A perfect end to the Chelsea captain’s time with the club


(Chelsea FC)

Chelsea’s final match of the Premier League season meant absolutely nothing. They had already wrapped up the title for the second time in three years, rebounding from a shocking 10th-place finish last season, and their opponents, Sunderland, were bottom of the table and couldn’t have been more relegated.

So, in the 26th minute of this completely meaningless preamble to Chelsea being presented with the trophy, Sunderland played the ball out and №26 John Terry, the most successful captain in Chelsea’s history, exited his final match with the club as his teammates lined up to give him a guard of honor before he was replaced by new captain Gary Cahill.

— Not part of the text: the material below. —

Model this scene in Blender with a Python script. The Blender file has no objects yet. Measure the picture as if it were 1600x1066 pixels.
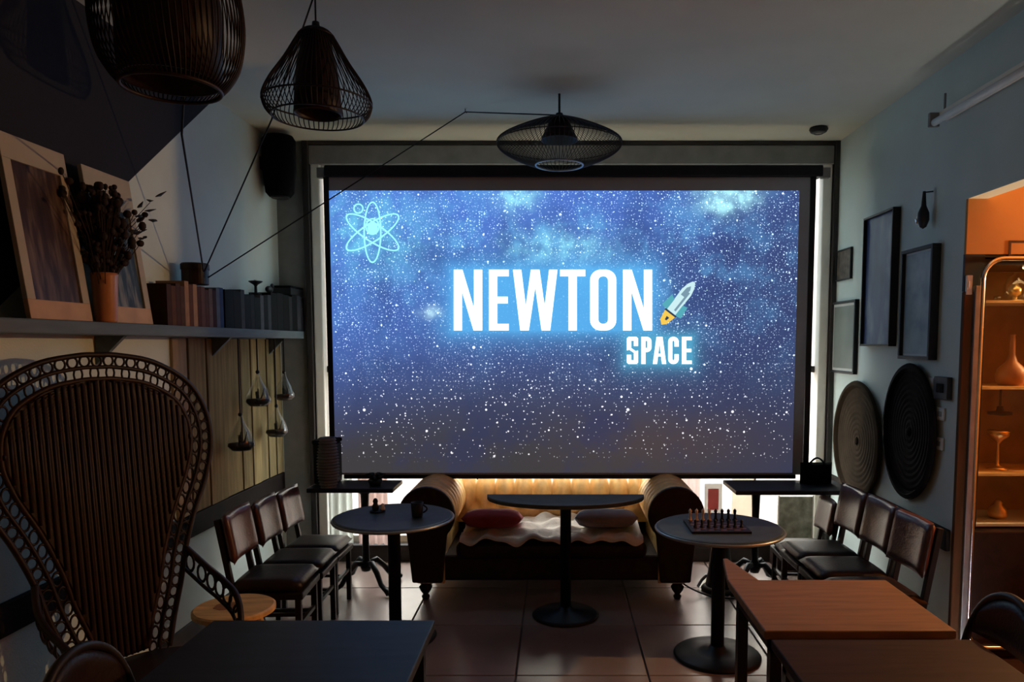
import bpy, bmesh, math, random
from mathutils import Vector, Matrix
random.seed(7)
sc = bpy.context.scene
C = sc.collection
PI = math.pi

# ------------------------------------------------------------------ camera
F = 1150.0                 # focal length in pixels of the 1600 px frame
CAMZ = 1.70
PITCH = math.radians(4.5)
HX, HY = 870.0, 537.0      # vanishing point of the room's long direction
CY = HY + F * math.tan(PITCH)
cam = bpy.data.cameras.new('camera'); camo = bpy.data.objects.new('camera', cam); C.objects.link(camo)
camo.location = (0, 0, CAMZ); camo.rotation_euler = (PI / 2 - PITCH, 0, 0)
cam.sensor_width = 36.0; cam.sensor_fit = 'HORIZONTAL'; cam.lens = 36.0 * F / 1600
cam.shift_x = (800 - HX) / 1600; cam.shift_y = (CY - 533) / 1600
cam.clip_start = 0.05
sc.camera = camo
# ------------------------------------------------------------------ world: plain overcast daylight outside
SKY = 13.0
w = bpy.data.worlds.new('sky'); sc.world = w; w.use_nodes = True
bg = w.node_tree.nodes['Background']; bg.inputs[0].default_value = (0.95, 0.975, 1.0, 1); bg.inputs[1].default_value = SKY
# ------------------------------------------------------------------ light levels
TEXT_K, STAR_K, IMG_K = 2.3, 3.4, 1.08
SIDE_W, CAB_W = 250.0, 0.6
sc.view_settings.view_transform = 'Standard'; sc.view_settings.look = 'None'
sc.view_settings.gamma = 1.0; sc.view_settings.exposure = 0.0; sc.view_settings.use_curve_mapping = False
sc.cycles.use_denoising = True
sc.cycles.caustics_reflective = False; sc.cycles.caustics_refractive = False
sc.cycles.sample_clamp_indirect = 4.0

# ------------------------------------------------------------------ pixel helpers (real-world planes)
def ray(px, py):
    d = Vector(((px - HX) / F, 1.0, -(py - CY) / F))
    c, s = math.cos(PITCH), math.sin(PITCH)
    return Vector((d.x, d.y * c + d.z * s, -d.y * s + d.z * c))
def atY(px, py, Y):
    r = ray(px, py); t = Y / r.y
    return Vector((r.x * t, Y, CAMZ + r.z * t))
def atX(px, py, X):
    r = ray(px, py); t = X / r.x
    return Vector((X, r.y * t, CAMZ + r.z * t))
def atZ(px, py, Z):
    r = ray(px, py); t = (Z - CAMZ) / r.z
    return Vector((r.x * t, r.y * t, Z))

# ------------------------------------------------------------------ materials
MATS = {}
def nodes_of(name):
    m = bpy.data.materials.new(name); m.use_nodes = True
    return m, m.node_tree, m.node_tree.nodes, m.node_tree.links
def mat(name, col, rough=0.6, metal=0.0, var=0.18, scale=9.0, bump=0.0, bscale=60.0, stretch=None, spec=0.25, coat=0.0):
    m, nt, N, L = nodes_of(name)
    p = N['Principled BSDF']
    p.inputs['Roughness'].default_value = rough; p.inputs['Metallic'].default_value = metal
    p.inputs['Specular IOR Level'].default_value = spec
    p.inputs['Coat Weight'].default_value = coat
    tc = N.new('ShaderNodeTexCoord'); mp = N.new('ShaderNodeMapping'); L.new(tc.outputs['Object'], mp.inputs[0])
    if stretch: mp.inputs['Scale'].default_value = stretch
    nz = N.new('ShaderNodeTexNoise'); nz.inputs['Scale'].default_value = scale; nz.inputs['Detail'].default_value = 5
    L.new(mp.outputs[0], nz.inputs['Vector'])
    rp = N.new('ShaderNodeValToRGB')
    rp.color_ramp.elements[0].position = 0.3; rp.color_ramp.elements[1].position = 0.72
    rp.color_ramp.elements[0].color = tuple(c * (1 - var) for c in col) + (1,)
    rp.color_ramp.elements[1].color = tuple(min(1, c * (1 + var)) for c in col) + (1,)
    L.new(nz.outputs[0], rp.inputs[0]); L.new(rp.outputs[0], p.inputs['Base Color'])
    if bump:
        b = N.new('ShaderNodeBump'); b.inputs['Strength'].default_value = bump; b.inputs['Distance'].default_value = 0.01
        n2 = N.new('ShaderNodeTexNoise'); n2.inputs['Scale'].default_value = bscale; n2.inputs['Detail'].default_value = 4
        L.new(mp.outputs[0], n2.inputs['Vector']); L.new(n2.outputs[0], b.inputs['Height']); L.new(b.outputs[0], p.inputs['Normal'])
    MATS[name] = m
    return m
def emit(name, col, k):
    m, nt, N, L = nodes_of(name)
    e = N.new('ShaderNodeEmission'); e.inputs[0].default_value = tuple(col) + (1,); e.inputs[1].default_value = k
    N.remove(N['Principled BSDF']); L.new(e.outputs[0], N['Material Output'].inputs[0])
    MATS[name] = m; return m
def glass(name, tint=(1, 1, 1), gl=0.07, rough=0.02):
    m, nt, N, L = nodes_of(name); N.remove(N['Principled BSDF'])
    t = N.new('ShaderNodeBsdfTransparent'); t.inputs[0].default_value = tuple(tint) + (1,)
    g = N.new('ShaderNodeBsdfGlossy'); g.inputs['Roughness'].default_value = rough
    x = N.new('ShaderNodeMixShader'); x.inputs[0].default_value = gl
    L.new(t.outputs[0], x.inputs[1]); L.new(g.outputs[0], x.inputs[2]); L.new(x.outputs[0], N['Material Output'].inputs[0])
    MATS[name] = m; return m

mat('plaster', (0.56, 0.635, 0.595), 0.85, var=0.05, scale=3, bump=0.15, bscale=120)
mat('ceil_paint', (0.70, 0.69, 0.57), 0.9, var=0.05, scale=2)
mat('orange_plaster', (0.52, 0.23, 0.065), 0.85, var=0.10, scale=3)
mat('tile', (0.23, 0.165, 0.14), 0.26, var=0.14, scale=2.5, spec=1.0)
mat('grout', (0.10, 0.085, 0.075), 0.9)
mat('black', (0.010, 0.010, 0.012), 0.5, var=0.2)
mat('black_metal', (0.013, 0.013, 0.015), 0.42, 0.2)
mat('black_cloth', (0.004, 0.004, 0.005), 0.95, bump=0.3, spec=0.08)
mat('dark_wood', (0.014, 0.008, 0.006), 0.42, var=0.3, stretch=(1, 1, 0.2), scale=14)
mat('brown_trim', (0.085, 0.034, 0.013), 0.6, spec=0.1, var=0.3, stretch=(1, 1, 0.15), scale=20)
mat('dark_rail', (0.010, 0.006, 0.005), 0.7, var=0.3, spec=0.1)
mat('grey_frame', (0.22, 0.21, 0.20), 0.6, var=0.12)
mat('white_frame', (0.80, 0.76, 0.68), 0.5, var=0.05)
mat('shelf_paint', (0.10, 0.125, 0.135), 0.6, var=0.2, stretch=(3, 0.4, 3))
mat('screen_cloth', (0.35, 0.37, 0.40), 0.9, var=0.03)
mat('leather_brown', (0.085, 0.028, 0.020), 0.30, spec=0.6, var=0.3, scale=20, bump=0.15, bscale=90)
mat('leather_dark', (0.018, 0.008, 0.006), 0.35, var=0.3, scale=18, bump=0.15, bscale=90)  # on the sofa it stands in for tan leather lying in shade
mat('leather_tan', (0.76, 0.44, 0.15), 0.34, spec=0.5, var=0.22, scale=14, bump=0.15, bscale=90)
mat('rattan', (0.015, 0.0055, 0.004), 0.5, var=0.35, scale=30)
mat('rattan_light', (0.024, 0.009, 0.006), 0.5, var=0.3, scale=30)
mat('slate_top', (0.048, 0.058, 0.056), 0.4, spec=0.4, var=0.25, scale=16)
mat('metal_rim', (0.30, 0.31, 0.32), 0.35, 0.7)
mat('navy_top', (0.016, 0.021, 0.032), 0.45,  var=0.25, stretch=(0.5, 4, 1), scale=8)
mat('wood_top', (0.24, 0.125, 0.06), 0.55, var=0.22, stretch=(0.6, 5, 1), scale=7)
mat('brown_top', (0.035, 0.017, 0.012), 0.6, spec=0.1, var=0.25, stretch=(0.6, 5, 1), scale=7)
mat('blonde_wood', (0.62, 0.36, 0.13), 0.45, var=0.3, stretch=(1, 4, 1), scale=6)
mat('dark_patch', (0.28, 0.11, 0.035), 0.5)
mat('plank_a', (0.25, 0.185, 0.085), 0.8, spec=0.1, var=0.3, stretch=(6, 6, 0.5), scale=5, bump=0.2)
mat('plank_b', (0.19, 0.145, 0.07), 0.8, spec=0.1, var=0.3, stretch=(6, 6, 0.5), scale=5, bump=0.2)
mat('plank_c', (0.37, 0.27, 0.16), 0.8, spec=0.1, var=0.2, stretch=(6, 6, 0.5), scale=5, bump=0.2)
mat('chrome', (0.75, 0.78, 0.80), 0.16, 1.0, var=0.03)
mat('cab_back', (0.27, 0.15, 0.065), 0.8, spec=0.1, var=0.15)
mat('brass', (0.75, 0.46, 0.18), 0.3, 0.8, var=0.1)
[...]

It was later revealed that Terry himself came up with this choreography and Sunderland manager David Moyes agreed to it before the match, but a little more planning probably should’ve gone into it since it took until the 28th minute for the substitution to actually take place. Chelsea went on to win 5–1 and, for them, the day couldn’t have been more perfect. They became the first top-flight club to get 30 wins in a 38-game season, Spurs finished with a club record 86 points and still finished seven points behind the Blues with Hugo Lloris conceding a goal in a 7–1 win to give the Golden Glove award to Thibaut Courtois, and Arsenal finished fifth—outside of Champions League qualification for the first time in 19 years.

But the Terry moment was what everyone fixated on. To Chelsea fans, it was a deserved and emotional send-off, and to everyone else, it was an insult to the game and an affront on common decency.

This made it the perfect way for John Terry to end his Chelsea career, over which he has endeared himself to supporters and repulsed everyone else in equal measure. An understated and conventional farewell would’ve been totally wrong for someone who has lifted more trophies over his 19 seasons than his club had in 93 years of existence before he joined the team and been stripped of the England captaincy not once, but twice.

To fixate on whether it was right or wrong is to miss the transcendence of this ending to one of the Premier League’s most enduring one-man morality plays. In John Terry’s final moments on the pitch at Stamford Bridge, he reminded supporters why they love him and everyone else why they hate him. He even managed to squeeze in one last FA investigation. Incredible.